Information shown
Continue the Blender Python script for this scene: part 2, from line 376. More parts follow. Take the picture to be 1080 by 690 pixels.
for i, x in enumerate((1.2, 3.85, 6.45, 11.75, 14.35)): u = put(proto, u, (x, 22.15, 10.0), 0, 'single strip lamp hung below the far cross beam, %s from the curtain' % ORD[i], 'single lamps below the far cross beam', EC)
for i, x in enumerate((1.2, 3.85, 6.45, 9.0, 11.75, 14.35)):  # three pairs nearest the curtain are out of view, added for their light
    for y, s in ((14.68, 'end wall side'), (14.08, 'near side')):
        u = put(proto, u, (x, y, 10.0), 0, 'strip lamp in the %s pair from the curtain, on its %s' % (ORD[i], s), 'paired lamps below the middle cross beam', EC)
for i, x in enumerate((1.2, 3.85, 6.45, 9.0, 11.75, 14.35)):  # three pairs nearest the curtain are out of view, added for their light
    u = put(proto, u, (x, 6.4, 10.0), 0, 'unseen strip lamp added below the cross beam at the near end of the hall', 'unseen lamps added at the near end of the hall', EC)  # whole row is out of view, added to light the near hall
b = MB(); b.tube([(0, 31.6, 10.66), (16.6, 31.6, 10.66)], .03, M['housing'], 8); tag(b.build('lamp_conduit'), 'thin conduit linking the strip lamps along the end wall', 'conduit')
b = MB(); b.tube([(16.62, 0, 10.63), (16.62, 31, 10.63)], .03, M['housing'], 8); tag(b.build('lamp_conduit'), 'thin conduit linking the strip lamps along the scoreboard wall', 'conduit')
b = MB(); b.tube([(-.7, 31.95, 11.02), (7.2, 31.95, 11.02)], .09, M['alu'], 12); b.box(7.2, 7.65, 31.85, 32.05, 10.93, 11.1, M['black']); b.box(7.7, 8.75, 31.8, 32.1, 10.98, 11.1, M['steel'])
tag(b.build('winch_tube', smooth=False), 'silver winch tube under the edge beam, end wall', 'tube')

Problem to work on
Search the data for the string "from" and copy each line where it appears.

The response
Continue the Blender Python script for this scene: part 2, from line 376. More parts follow. Take the picture to be 1080 by 690 pixels.
for i, x in enumerate((1.2, 3.85, 6.45, 11.75, 14.35)): u = put(proto, u, (x, 22.15, 10.0), 0, 'single strip lamp hung below the far cross beam, %s from the curtain' % ORD[i], 'single lamps below the far cross beam', EC)
        u = put(proto, u, (x, y, 10.0), 0, 'strip lamp in the %s pair from the curtain, on its %s' % (ORD[i], s), 'paired lamps below the middle cross beam', EC)